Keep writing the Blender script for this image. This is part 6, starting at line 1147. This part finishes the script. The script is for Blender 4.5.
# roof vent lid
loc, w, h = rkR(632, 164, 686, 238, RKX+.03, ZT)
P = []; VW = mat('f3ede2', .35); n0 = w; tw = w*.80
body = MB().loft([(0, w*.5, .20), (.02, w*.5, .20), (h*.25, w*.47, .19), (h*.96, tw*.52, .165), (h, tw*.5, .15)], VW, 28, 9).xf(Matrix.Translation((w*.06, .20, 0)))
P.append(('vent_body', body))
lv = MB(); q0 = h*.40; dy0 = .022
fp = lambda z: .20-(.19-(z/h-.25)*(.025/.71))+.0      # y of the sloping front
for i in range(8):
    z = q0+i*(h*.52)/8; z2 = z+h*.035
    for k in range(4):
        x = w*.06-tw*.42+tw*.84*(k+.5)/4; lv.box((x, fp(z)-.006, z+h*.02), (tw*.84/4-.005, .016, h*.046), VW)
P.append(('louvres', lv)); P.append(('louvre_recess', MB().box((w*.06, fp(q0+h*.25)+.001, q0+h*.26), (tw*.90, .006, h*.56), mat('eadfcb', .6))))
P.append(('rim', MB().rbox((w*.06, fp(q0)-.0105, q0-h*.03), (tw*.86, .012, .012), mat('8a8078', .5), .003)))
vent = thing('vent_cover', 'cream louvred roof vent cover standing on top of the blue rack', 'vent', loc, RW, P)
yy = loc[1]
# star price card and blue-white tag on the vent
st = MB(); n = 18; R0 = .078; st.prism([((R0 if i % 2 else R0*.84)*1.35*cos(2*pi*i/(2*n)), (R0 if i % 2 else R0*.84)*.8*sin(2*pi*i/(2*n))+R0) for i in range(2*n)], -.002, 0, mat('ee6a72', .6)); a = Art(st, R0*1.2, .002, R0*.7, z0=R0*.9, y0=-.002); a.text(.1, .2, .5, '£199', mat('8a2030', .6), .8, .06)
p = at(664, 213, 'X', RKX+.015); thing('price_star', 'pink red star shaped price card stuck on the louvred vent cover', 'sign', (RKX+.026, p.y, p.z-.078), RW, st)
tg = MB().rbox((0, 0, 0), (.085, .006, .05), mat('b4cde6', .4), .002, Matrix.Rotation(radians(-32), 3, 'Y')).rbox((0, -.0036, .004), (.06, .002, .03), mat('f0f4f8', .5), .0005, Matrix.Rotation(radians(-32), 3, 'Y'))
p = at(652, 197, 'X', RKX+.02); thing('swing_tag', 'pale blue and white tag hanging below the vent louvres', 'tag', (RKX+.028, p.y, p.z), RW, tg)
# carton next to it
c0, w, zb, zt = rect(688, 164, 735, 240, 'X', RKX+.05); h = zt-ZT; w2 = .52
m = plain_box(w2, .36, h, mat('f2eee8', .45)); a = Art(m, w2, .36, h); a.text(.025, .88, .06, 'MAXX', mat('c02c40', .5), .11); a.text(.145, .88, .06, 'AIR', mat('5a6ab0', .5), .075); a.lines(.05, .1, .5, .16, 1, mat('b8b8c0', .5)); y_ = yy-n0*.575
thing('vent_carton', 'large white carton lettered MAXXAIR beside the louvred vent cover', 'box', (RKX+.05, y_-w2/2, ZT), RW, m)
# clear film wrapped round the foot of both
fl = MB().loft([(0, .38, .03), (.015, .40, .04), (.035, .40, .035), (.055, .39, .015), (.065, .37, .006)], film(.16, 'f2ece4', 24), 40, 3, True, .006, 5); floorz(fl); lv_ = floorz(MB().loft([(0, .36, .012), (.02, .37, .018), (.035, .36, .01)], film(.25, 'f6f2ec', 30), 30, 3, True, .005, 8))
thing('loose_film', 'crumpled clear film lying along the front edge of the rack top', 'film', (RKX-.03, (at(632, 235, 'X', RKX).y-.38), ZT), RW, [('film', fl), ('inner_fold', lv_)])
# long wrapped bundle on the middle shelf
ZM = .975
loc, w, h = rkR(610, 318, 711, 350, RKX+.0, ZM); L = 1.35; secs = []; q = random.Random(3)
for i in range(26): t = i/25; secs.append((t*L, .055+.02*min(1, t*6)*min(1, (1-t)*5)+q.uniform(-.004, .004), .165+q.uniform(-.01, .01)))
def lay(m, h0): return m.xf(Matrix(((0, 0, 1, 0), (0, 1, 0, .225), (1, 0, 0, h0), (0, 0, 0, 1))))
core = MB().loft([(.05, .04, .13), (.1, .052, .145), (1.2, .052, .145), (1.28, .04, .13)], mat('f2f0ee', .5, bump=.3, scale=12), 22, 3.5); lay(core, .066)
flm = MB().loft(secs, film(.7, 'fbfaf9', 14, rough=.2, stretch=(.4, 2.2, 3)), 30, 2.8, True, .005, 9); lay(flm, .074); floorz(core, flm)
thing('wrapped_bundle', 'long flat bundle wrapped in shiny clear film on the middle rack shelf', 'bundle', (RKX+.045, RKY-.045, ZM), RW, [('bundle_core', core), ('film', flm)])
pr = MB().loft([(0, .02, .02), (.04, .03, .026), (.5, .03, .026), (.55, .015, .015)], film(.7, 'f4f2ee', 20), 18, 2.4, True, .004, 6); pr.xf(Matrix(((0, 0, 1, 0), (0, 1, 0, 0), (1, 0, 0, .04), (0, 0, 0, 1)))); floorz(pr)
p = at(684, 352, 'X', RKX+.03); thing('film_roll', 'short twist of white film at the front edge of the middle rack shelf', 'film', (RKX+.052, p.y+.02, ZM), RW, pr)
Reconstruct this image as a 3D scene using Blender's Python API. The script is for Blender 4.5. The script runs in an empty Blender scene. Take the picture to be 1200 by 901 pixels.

Work instructions: How many of the lines in the listing above hold the word "image"? Report only that figure.

Task answer: 2